Dataset excerpt:
################

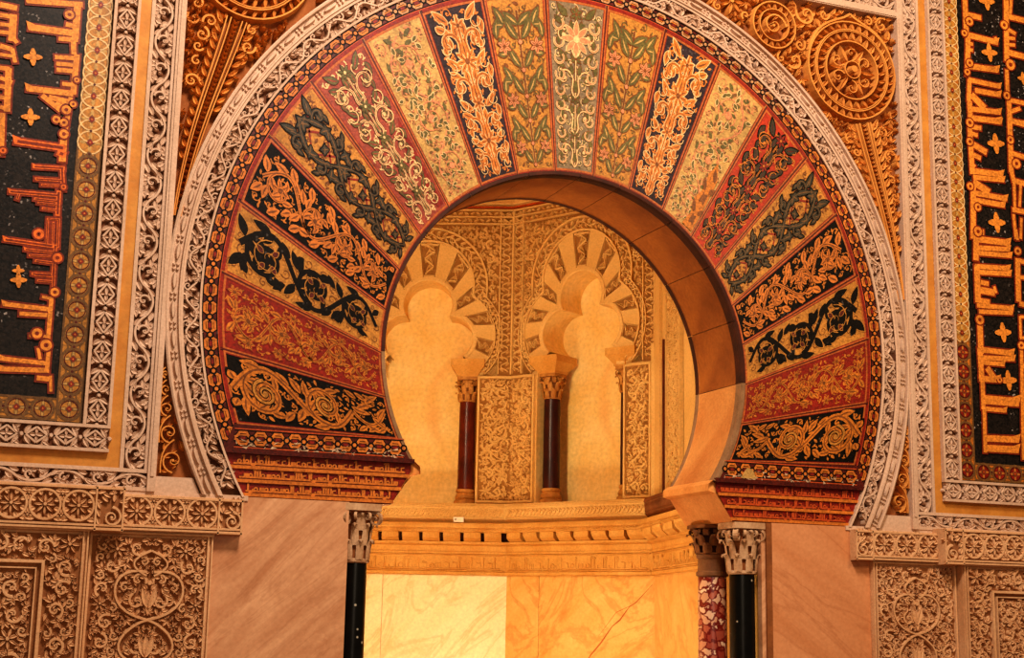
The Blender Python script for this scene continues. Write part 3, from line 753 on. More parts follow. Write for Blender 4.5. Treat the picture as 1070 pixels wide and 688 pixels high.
# soffit stones of the opening
JN = [-124, -91.3, -72, -53.5, -35, -15, 2, 15, 35, 53.5, 72, 91.3, 124]
for k in range(len(JN) - 1):
    a0, a1 = math.radians(JN[k]), math.radians(JN[k + 1]); mb = MB()
    low = k in (0, len(JN) - 2)
    ts = np.linspace(a0 + .0015, a1 - .0015, 14)
    def row(r, y): return [(r * math.sin(t), y, ZO + r * math.cos(t)) for t in ts]
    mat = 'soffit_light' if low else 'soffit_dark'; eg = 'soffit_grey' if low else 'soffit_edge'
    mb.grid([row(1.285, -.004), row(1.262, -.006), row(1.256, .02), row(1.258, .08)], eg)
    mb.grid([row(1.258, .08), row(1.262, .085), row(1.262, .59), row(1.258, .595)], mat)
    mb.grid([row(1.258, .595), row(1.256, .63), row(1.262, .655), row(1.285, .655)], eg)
    for e in (0, -1):
        t = ts[e]; P = [(r * math.sin(t), y, ZO + r * math.cos(t)) for r, y in ((1.262, .03), (1.262, .63), (1.30, .63), (1.30, .03))]
        mb.add(P, [(0, 1, 2, 3)], 'soffit_edge')
    tm = (a0 + a1) / 2
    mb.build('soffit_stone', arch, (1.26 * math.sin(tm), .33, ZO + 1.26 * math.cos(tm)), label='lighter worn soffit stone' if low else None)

# ---- carved ring round the mosaic
ring = thing('carved_archivolt', 'pale stone ring of pierced leaf carving framing the mosaic arch', 'carved ring', (0, 0, 2.31))
def th_end(r): return math.acos((2.31 - ZC) / r)
def ring_rows(mb, prof, mat, n=110):
    """prof: (radius, height) pairs, each row clipped at the foot line"""
    mb.grid([[(r * math.sin(t), -h, ZC + r * math.cos(t)) for t in np.linspace(-th_end(r), th_end(r), n)] for r, h in prof], mat)
mb = MB(); rm = 2.46
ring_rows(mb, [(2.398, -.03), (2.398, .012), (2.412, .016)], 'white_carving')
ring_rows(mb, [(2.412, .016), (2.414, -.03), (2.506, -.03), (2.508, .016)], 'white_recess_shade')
ring_rows(mb, [(2.508, .016), (2.522, .018)], 'white_carving')
d = Draw(mb, on_ring(rm)); st = Style(d, 'white_carving', relief=(-.03, .014))
A = 2.045 * rm; n = 88; stp = 2 * A / n
for k in range(n):
    u = -A + k * stp; s = 1 if k % 2 else -1
    if ZC + 2.42 * math.cos(max(abs(u), abs(u + stp)) / rm) < 2.345: continue
    rr = random.Random(k)
    st.stroke(bez((u, rm - s * .03), (u + stp * .35, rm - s * .045), (u + stp * .65, rm + s * .045), (u + stp, rm + s * .03), 8), .02)
    st.curl(u + stp * .5, rm - s * .026, .026, rr.uniform(0, 6), s * 1.0, .018, 0, .05, .02)
    for b in range(7):
        st.leaf(u + stp * (b + rr.random()) / 7, rm + rr.uniform(-.036, .036), rr.uniform(0, 6.3), rr.uniform(.045, .068), rr.uniform(.034, .048), None, rr.uniform(-.2, .2))
    for q in (-1, 1):
        st.leaf(u + stp * .3, rm + q * .048, q * .1 + (PI if rr.random() < .5 else 0), .055, .034)
        if rr.random() < .6: st.leaf(u + stp * .8, rm + q * .05, -q * 1.0, .05, .03)
mb.build('pierced_band', ring, (0, 0, 2.4))
mb = MB(); rm2 = 2.567
ring_rows(mb, [(2.522, .018), (2.526, .028), (2.536, .028), (2.541, .004), (2.592, .004), (2.596, .03), (2.606, .034), (2.616, .028), (2.616, -.06)], 'white_carving')
d = Draw(mb, on_ring(rm2)); A = 2.05 * rm2; n = 60; stp = 2 * A / n
for k in range(n):
    u = -A + k * stp
    p = [(u + stp * t, rm2) for t in np.linspace(.06, .62, 7)]
    d.rib(p, arr([.004, .026, .034, .036, .034, .026, .004]), 'white_carving', .004, .028, .4)
    for q in (-1, 1):
        d.disc(u + stp * .74, rm2 + q * .011, .011, 'white_carving', .004, .02, 6); d.disc(u + stp * .9, rm2 + q * .011, .011, 'white_carving', .004, .02, 6)
mb.build('bead_moulding', ring, (0, 0, 2.4))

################

Each line of the data is to be duplicated exactly; pictures stay out of the copy.

Solution for this problem:
The Blender Python script for this scene continues. Write part 3, from line 753 on. More parts follow. Write for Blender 4.5. Treat the picture as 1070 pixels wide and 688 pixels high.
# soffit stones of the opening
JN = [-124, -91.3, -72, -53.5, -35, -15, 2, 15, 35, 53.5, 72, 91.3, 124]
for k in range(len(JN) - 1):
    a0, a1 = math.radians(JN[k]), math.radians(JN[k + 1]); mb = MB()
    low = k in (0, len(JN) - 2)
    ts = np.linspace(a0 + .0015, a1 - .0015, 14)
    def row(r, y): return [(r * math.sin(t), y, ZO + r * math.cos(t)) for t in ts]
    mat = 'soffit_light' if low else 'soffit_dark'; eg = 'soffit_grey' if low else 'soffit_edge'
    mb.grid([row(1.285, -.004), row(1.262, -.006), row(1.256, .02), row(1.258, .08)], eg)
    mb.grid([row(1.258, .08), row(1.262, .085), row(1.262, .59), row(1.258, .595)], mat)
    mb.grid([row(1.258, .595), row(1.256, .63), row(1.262, .655), row(1.285, .655)], eg)
    for e in (0, -1):
        t = ts[e]; P = [(r * math.sin(t), y, ZO + r * math.cos(t)) for r, y in ((1.262, .03), (1.262, .63), (1.30, .63), (1.30, .03))]
        mb.add(P, [(0, 1, 2, 3)], 'soffit_edge')
    tm = (a0 + a1) / 2
    mb.build('soffit_stone', arch, (1.26 * math.sin(tm), .33, ZO + 1.26 * math.cos(tm)), label='lighter worn soffit stone' if low else None)

# ---- carved ring round the mosaic
ring = thing('carved_archivolt', 'pale stone ring of pierced leaf carving framing the mosaic arch', 'carved ring', (0, 0, 2.31))
def th_end(r): return math.acos((2.31 - ZC) / r)
def ring_rows(mb, prof, mat, n=110):
    """prof: (radius, height) pairs, each row clipped at the foot line"""
    mb.grid([[(r * math.sin(t), -h, ZC + r * math.cos(t)) for t in np.linspace(-th_end(r), th_end(r), n)] for r, h in prof], mat)
mb = MB(); rm = 2.46
ring_rows(mb, [(2.398, -.03), (2.398, .012), (2.412, .016)], 'white_carving')
ring_rows(mb, [(2.412, .016), (2.414, -.03), (2.506, -.03), (2.508, .016)], 'white_recess_shade')
ring_rows(mb, [(2.508, .016), (2.522, .018)], 'white_carving')
d = Draw(mb, on_ring(rm)); st = Style(d, 'white_carving', relief=(-.03, .014))
A = 2.045 * rm; n = 88; stp = 2 * A / n
for k in range(n):
    u = -A + k * stp; s = 1 if k % 2 else -1
    if ZC + 2.42 * math.cos(max(abs(u), abs(u + stp)) / rm) < 2.345: continue
    rr = random.Random(k)
    st.stroke(bez((u, rm - s * .03), (u + stp * .35, rm - s * .045), (u + stp * .65, rm + s * .045), (u + stp, rm + s * .03), 8), .02)
    st.curl(u + stp * .5, rm - s * .026, .026, rr.uniform(0, 6), s * 1.0, .018, 0, .05, .02)
    for b in range(7):
        st.leaf(u + stp * (b + rr.random()) / 7, rm + rr.uniform(-.036, .036), rr.uniform(0, 6.3), rr.uniform(.045, .068), rr.uniform(.034, .048), None, rr.uniform(-.2, .2))
    for q in (-1, 1):
        st.leaf(u + stp * .3, rm + q * .048, q * .1 + (PI if rr.random() < .5 else 0), .055, .034)
        if rr.random() < .6: st.leaf(u + stp * .8, rm + q * .05, -q * 1.0, .05, .03)
mb.build('pierced_band', ring, (0, 0, 2.4))
mb = MB(); rm2 = 2.567
ring_rows(mb, [(2.522, .018), (2.526, .028), (2.536, .028), (2.541, .004), (2.592, .004), (2.596, .03), (2.606, .034), (2.616, .028), (2.616, -.06)], 'white_carving')
d = Draw(mb, on_ring(rm2)); A = 2.05 * rm2; n = 60; stp = 2 * A / n
for k in range(n):
    u = -A + k * stp
    p = [(u + stp * t, rm2) for t in np.linspace(.06, .62, 7)]
    d.rib(p, arr([.004, .026, .034, .036, .034, .026, .004]), 'white_carving', .004, .028, .4)
    for q in (-1, 1):
        d.disc(u + stp * .74, rm2 + q * .011, .011, 'white_carving', .004, .02, 6); d.disc(u + stp * .9, rm2 + q * .011, .011, 'white_carving', .004, .02, 6)
mb.build('bead_moulding', ring, (0, 0, 2.4))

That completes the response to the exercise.